● **Instruction**
Show all lines from the listing below that contain "scene".

● **Data lines**
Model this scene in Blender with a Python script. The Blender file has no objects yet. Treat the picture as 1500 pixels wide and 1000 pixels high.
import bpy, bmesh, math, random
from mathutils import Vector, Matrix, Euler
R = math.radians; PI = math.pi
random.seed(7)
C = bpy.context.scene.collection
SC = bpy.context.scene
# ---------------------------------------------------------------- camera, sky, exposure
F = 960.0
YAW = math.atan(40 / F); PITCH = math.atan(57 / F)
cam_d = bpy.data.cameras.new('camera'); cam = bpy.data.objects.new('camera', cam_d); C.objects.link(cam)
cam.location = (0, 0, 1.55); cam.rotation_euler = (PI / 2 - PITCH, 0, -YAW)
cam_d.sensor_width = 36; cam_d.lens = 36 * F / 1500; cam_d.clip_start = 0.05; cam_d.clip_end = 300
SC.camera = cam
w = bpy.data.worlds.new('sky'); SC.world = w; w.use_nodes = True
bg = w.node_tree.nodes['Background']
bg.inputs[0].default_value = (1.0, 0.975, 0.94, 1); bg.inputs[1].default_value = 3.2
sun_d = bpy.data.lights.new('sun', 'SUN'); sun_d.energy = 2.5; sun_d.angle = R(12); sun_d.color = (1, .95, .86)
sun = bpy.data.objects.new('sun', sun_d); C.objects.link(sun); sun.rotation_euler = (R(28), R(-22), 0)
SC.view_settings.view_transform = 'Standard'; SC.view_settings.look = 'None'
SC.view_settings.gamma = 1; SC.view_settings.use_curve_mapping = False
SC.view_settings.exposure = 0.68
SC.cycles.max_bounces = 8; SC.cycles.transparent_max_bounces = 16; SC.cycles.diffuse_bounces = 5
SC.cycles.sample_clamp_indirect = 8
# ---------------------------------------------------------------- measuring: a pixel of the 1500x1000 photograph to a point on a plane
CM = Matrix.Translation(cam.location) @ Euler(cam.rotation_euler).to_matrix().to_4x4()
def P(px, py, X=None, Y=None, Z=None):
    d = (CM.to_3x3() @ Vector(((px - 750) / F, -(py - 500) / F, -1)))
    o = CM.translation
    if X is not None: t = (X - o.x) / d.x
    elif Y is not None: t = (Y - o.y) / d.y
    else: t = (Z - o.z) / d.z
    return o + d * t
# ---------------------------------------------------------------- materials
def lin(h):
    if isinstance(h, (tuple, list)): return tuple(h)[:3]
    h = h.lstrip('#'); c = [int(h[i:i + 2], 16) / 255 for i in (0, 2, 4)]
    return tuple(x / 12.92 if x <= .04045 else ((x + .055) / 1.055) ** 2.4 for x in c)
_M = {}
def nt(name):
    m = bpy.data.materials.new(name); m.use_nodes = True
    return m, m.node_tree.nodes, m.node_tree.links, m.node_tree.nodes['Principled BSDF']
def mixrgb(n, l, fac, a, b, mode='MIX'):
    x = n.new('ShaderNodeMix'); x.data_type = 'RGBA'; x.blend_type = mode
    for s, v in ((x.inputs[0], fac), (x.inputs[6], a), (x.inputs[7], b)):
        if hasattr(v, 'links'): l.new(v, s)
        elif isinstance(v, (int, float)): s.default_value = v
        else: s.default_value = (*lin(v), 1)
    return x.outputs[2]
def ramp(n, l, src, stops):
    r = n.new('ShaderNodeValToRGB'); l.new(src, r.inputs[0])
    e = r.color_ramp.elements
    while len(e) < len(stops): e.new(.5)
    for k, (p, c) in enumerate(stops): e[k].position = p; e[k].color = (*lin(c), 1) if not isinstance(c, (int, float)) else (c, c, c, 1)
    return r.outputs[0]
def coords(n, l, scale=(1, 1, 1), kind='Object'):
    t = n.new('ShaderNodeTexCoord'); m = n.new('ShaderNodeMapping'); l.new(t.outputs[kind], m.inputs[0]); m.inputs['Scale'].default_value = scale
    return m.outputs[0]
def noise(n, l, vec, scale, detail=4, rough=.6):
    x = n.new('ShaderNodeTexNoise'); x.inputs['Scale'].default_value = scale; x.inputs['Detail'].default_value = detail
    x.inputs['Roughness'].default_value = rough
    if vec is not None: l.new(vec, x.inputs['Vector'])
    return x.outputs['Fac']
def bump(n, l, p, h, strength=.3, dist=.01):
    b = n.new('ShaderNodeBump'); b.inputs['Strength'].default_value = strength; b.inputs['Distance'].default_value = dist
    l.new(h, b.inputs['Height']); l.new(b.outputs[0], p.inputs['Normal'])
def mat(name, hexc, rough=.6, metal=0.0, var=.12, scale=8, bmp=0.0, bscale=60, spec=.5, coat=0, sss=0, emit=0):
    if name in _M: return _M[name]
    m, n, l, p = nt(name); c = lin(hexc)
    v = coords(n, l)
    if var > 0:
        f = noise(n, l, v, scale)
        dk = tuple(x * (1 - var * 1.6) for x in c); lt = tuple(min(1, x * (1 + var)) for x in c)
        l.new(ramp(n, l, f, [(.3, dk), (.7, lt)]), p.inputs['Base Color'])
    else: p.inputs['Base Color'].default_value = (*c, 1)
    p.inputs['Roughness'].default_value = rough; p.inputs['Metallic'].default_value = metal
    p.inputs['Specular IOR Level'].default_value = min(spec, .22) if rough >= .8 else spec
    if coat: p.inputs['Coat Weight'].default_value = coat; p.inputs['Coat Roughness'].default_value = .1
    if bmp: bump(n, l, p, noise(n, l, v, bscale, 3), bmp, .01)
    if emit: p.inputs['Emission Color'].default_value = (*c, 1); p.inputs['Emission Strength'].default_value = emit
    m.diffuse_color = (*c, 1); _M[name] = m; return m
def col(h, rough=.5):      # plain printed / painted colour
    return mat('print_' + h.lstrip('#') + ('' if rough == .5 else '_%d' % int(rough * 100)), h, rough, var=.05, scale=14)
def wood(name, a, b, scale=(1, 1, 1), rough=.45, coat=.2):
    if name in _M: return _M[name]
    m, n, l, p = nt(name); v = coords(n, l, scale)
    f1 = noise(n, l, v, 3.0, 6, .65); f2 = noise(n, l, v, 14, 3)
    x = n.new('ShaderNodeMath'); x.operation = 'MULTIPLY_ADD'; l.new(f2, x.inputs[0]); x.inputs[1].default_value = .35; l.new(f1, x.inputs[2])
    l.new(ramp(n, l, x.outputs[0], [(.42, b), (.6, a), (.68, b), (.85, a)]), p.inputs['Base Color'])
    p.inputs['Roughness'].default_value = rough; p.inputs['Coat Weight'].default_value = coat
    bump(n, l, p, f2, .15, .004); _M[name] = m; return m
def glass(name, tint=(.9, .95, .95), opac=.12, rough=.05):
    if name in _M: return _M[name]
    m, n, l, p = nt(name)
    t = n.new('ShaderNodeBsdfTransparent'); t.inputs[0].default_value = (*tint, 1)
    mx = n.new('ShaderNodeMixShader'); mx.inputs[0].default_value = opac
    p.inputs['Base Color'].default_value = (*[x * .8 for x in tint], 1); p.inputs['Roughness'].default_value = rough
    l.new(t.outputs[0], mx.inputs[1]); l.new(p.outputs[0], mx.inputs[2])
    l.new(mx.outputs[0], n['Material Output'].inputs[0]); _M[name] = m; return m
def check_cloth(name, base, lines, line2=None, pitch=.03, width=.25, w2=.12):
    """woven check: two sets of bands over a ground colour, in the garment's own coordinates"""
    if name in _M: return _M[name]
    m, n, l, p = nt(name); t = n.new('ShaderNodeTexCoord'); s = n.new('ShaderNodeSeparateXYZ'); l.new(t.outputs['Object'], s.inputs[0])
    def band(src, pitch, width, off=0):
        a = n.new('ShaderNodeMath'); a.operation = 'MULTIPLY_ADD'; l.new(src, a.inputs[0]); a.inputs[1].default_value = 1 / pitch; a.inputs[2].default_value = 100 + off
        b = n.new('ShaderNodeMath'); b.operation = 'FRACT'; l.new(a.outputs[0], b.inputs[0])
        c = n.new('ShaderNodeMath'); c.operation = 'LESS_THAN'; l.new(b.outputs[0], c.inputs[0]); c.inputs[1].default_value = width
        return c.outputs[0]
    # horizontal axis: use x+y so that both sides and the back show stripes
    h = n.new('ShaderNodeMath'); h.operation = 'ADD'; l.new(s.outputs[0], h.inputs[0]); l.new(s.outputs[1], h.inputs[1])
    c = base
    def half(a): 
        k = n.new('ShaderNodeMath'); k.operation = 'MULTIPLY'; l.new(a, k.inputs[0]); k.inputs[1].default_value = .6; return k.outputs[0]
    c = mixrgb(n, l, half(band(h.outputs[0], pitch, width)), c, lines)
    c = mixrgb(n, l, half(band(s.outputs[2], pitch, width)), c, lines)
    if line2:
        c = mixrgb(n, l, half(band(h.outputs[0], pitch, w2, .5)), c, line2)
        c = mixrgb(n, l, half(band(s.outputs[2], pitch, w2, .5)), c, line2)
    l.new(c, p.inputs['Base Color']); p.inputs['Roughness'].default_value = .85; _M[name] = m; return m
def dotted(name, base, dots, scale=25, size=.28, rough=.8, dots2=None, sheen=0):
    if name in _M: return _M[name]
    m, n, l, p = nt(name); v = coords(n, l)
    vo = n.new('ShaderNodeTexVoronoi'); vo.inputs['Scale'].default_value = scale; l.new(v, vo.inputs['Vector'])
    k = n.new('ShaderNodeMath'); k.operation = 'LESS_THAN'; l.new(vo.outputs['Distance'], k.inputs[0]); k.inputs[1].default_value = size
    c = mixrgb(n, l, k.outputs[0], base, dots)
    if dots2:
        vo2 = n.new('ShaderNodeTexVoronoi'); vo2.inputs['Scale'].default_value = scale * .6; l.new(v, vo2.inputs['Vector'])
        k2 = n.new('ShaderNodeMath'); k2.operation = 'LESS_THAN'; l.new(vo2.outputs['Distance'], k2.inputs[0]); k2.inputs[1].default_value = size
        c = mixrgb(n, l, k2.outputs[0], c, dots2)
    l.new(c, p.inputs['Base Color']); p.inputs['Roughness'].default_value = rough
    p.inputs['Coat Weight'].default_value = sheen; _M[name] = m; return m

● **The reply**
Model this scene in Blender with a Python script. The Blender file has no objects yet. Treat the picture as 1500 pixels wide and 1000 pixels high.
C = bpy.context.scene.collection
SC = bpy.context.scene